[start]

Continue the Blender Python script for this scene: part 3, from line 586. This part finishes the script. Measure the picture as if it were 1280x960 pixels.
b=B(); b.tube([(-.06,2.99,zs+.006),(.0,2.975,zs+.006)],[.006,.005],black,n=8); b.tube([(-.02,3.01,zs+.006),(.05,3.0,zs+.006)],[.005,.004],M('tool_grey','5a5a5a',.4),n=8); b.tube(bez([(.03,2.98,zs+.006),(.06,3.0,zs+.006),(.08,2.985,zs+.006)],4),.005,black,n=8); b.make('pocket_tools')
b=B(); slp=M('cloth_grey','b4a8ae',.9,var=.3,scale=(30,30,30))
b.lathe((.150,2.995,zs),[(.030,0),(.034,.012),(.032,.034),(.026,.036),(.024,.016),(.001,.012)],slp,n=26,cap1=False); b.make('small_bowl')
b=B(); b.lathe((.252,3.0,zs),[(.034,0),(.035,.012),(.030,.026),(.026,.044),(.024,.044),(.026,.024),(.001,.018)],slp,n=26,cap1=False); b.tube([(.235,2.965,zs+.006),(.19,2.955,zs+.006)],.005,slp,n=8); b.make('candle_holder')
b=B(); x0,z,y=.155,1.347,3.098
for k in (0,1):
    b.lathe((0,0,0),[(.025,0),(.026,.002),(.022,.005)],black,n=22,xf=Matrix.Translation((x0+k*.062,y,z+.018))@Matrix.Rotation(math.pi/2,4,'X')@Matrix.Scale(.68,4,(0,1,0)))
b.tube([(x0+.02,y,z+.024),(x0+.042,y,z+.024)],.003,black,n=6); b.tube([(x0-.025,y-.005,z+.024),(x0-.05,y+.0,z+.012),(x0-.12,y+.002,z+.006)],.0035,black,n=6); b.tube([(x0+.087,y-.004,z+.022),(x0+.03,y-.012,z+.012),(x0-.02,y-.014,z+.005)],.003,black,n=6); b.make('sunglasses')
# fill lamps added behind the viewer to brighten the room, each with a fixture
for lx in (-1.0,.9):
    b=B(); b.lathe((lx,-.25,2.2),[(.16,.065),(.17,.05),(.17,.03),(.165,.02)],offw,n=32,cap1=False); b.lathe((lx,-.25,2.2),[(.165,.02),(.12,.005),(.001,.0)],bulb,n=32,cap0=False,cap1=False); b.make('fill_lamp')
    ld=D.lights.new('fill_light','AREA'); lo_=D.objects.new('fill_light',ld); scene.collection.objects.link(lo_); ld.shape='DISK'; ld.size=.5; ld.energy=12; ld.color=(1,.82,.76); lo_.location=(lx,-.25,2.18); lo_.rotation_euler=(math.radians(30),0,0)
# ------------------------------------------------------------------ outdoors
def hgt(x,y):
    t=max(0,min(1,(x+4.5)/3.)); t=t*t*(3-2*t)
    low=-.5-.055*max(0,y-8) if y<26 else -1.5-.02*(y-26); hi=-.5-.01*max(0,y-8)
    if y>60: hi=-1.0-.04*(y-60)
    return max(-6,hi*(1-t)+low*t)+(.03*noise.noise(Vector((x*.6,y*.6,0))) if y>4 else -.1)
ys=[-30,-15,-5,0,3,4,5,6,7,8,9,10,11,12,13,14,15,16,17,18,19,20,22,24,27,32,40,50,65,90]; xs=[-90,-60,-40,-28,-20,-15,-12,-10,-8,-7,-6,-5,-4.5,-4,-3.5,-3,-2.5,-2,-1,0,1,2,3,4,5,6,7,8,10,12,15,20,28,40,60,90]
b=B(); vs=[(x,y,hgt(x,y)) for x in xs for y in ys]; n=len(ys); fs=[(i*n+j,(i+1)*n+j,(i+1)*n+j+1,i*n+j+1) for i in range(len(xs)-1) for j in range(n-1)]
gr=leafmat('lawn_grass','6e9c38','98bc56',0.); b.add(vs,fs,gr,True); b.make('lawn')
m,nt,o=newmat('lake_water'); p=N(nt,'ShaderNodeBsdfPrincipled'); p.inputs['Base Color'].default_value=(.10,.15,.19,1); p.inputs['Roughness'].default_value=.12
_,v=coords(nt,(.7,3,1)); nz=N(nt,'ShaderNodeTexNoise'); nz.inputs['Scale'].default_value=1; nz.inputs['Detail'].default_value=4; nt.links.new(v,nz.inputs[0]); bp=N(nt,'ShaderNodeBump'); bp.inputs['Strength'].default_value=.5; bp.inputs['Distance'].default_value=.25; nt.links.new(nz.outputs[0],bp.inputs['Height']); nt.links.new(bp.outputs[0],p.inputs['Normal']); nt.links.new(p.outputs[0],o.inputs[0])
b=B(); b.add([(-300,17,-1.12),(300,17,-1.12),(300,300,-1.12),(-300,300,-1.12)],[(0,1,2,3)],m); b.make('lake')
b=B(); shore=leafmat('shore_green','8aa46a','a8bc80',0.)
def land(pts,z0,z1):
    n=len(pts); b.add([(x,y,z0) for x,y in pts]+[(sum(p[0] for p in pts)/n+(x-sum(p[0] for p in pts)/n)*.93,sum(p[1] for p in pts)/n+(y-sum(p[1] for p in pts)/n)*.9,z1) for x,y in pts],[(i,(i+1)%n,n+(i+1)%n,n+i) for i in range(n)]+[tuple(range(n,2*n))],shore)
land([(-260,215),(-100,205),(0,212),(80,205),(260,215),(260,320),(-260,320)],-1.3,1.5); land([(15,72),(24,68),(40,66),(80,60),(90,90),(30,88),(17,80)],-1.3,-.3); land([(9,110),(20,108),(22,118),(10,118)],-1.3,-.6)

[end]

DO THIS:
Reproduce the listing in full. Keep it exactly as written.

RESULT:
Continue the Blender Python script for this scene: part 3, from line 586. This part finishes the script. Measure the picture as if it were 1280x960 pixels.
b=B(); b.tube([(-.06,2.99,zs+.006),(.0,2.975,zs+.006)],[.006,.005],black,n=8); b.tube([(-.02,3.01,zs+.006),(.05,3.0,zs+.006)],[.005,.004],M('tool_grey','5a5a5a',.4),n=8); b.tube(bez([(.03,2.98,zs+.006),(.06,3.0,zs+.006),(.08,2.985,zs+.006)],4),.005,black,n=8); b.make('pocket_tools')
b=B(); slp=M('cloth_grey','b4a8ae',.9,var=.3,scale=(30,30,30))
b.lathe((.150,2.995,zs),[(.030,0),(.034,.012),(.032,.034),(.026,.036),(.024,.016),(.001,.012)],slp,n=26,cap1=False); b.make('small_bowl')
b=B(); b.lathe((.252,3.0,zs),[(.034,0),(.035,.012),(.030,.026),(.026,.044),(.024,.044),(.026,.024),(.001,.018)],slp,n=26,cap1=False); b.tube([(.235,2.965,zs+.006),(.19,2.955,zs+.006)],.005,slp,n=8); b.make('candle_holder')
b=B(); x0,z,y=.155,1.347,3.098
for k in (0,1):
    b.lathe((0,0,0),[(.025,0),(.026,.002),(.022,.005)],black,n=22,xf=Matrix.Translation((x0+k*.062,y,z+.018))@Matrix.Rotation(math.pi/2,4,'X')@Matrix.Scale(.68,4,(0,1,0)))
b.tube([(x0+.02,y,z+.024),(x0+.042,y,z+.024)],.003,black,n=6); b.tube([(x0-.025,y-.005,z+.024),(x0-.05,y+.0,z+.012),(x0-.12,y+.002,z+.006)],.0035,black,n=6); b.tube([(x0+.087,y-.004,z+.022),(x0+.03,y-.012,z+.012),(x0-.02,y-.014,z+.005)],.003,black,n=6); b.make('sunglasses')
# fill lamps added behind the viewer to brighten the room, each with a fixture
for lx in (-1.0,.9):
    b=B(); b.lathe((lx,-.25,2.2),[(.16,.065),(.17,.05),(.17,.03),(.165,.02)],offw,n=32,cap1=False); b.lathe((lx,-.25,2.2),[(.165,.02),(.12,.005),(.001,.0)],bulb,n=32,cap0=False,cap1=False); b.make('fill_lamp')
    ld=D.lights.new('fill_light','AREA'); lo_=D.objects.new('fill_light',ld); scene.collection.objects.link(lo_); ld.shape='DISK'; ld.size=.5; ld.energy=12; ld.color=(1,.82,.76); lo_.location=(lx,-.25,2.18); lo_.rotation_euler=(math.radians(30),0,0)
# ------------------------------------------------------------------ outdoors
def hgt(x,y):
    t=max(0,min(1,(x+4.5)/3.)); t=t*t*(3-2*t)
    low=-.5-.055*max(0,y-8) if y<26 else -1.5-.02*(y-26); hi=-.5-.01*max(0,y-8)
    if y>60: hi=-1.0-.04*(y-60)
    return max(-6,hi*(1-t)+low*t)+(.03*noise.noise(Vector((x*.6,y*.6,0))) if y>4 else -.1)
ys=[-30,-15,-5,0,3,4,5,6,7,8,9,10,11,12,13,14,15,16,17,18,19,20,22,24,27,32,40,50,65,90]; xs=[-90,-60,-40,-28,-20,-15,-12,-10,-8,-7,-6,-5,-4.5,-4,-3.5,-3,-2.5,-2,-1,0,1,2,3,4,5,6,7,8,10,12,15,20,28,40,60,90]
b=B(); vs=[(x,y,hgt(x,y)) for x in xs for y in ys]; n=len(ys); fs=[(i*n+j,(i+1)*n+j,(i+1)*n+j+1,i*n+j+1) for i in range(len(xs)-1) for j in range(n-1)]
gr=leafmat('lawn_grass','6e9c38','98bc56',0.); b.add(vs,fs,gr,True); b.make('lawn')
m,nt,o=newmat('lake_water'); p=N(nt,'ShaderNodeBsdfPrincipled'); p.inputs['Base Color'].default_value=(.10,.15,.19,1); p.inputs['Roughness'].default_value=.12
_,v=coords(nt,(.7,3,1)); nz=N(nt,'ShaderNodeTexNoise'); nz.inputs['Scale'].default_value=1; nz.inputs['Detail'].default_value=4; nt.links.new(v,nz.inputs[0]); bp=N(nt,'ShaderNodeBump'); bp.inputs['Strength'].default_value=.5; bp.inputs['Distance'].default_value=.25; nt.links.new(nz.outputs[0],bp.inputs['Height']); nt.links.new(bp.outputs[0],p.inputs['Normal']); nt.links.new(p.outputs[0],o.inputs[0])
b=B(); b.add([(-300,17,-1.12),(300,17,-1.12),(300,300,-1.12),(-300,300,-1.12)],[(0,1,2,3)],m); b.make('lake')
b=B(); shore=leafmat('shore_green','8aa46a','a8bc80',0.)
def land(pts,z0,z1):
    n=len(pts); b.add([(x,y,z0) for x,y in pts]+[(sum(p[0] for p in pts)/n+(x-sum(p[0] for p in pts)/n)*.93,sum(p[1] for p in pts)/n+(y-sum(p[1] for p in pts)/n)*.9,z1) for x,y in pts],[(i,(i+1)%n,n+(i+1)%n,n+i) for i in range(n)]+[tuple(range(n,2*n))],shore)
land([(-260,215),(-100,205),(0,212),(80,205),(260,215),(260,320),(-260,320)],-1.3,1.5); land([(15,72),(24,68),(40,66),(80,60),(90,90),(30,88),(17,80)],-1.3,-.3); land([(9,110),(20,108),(22,118),(10,118)],-1.3,-.6)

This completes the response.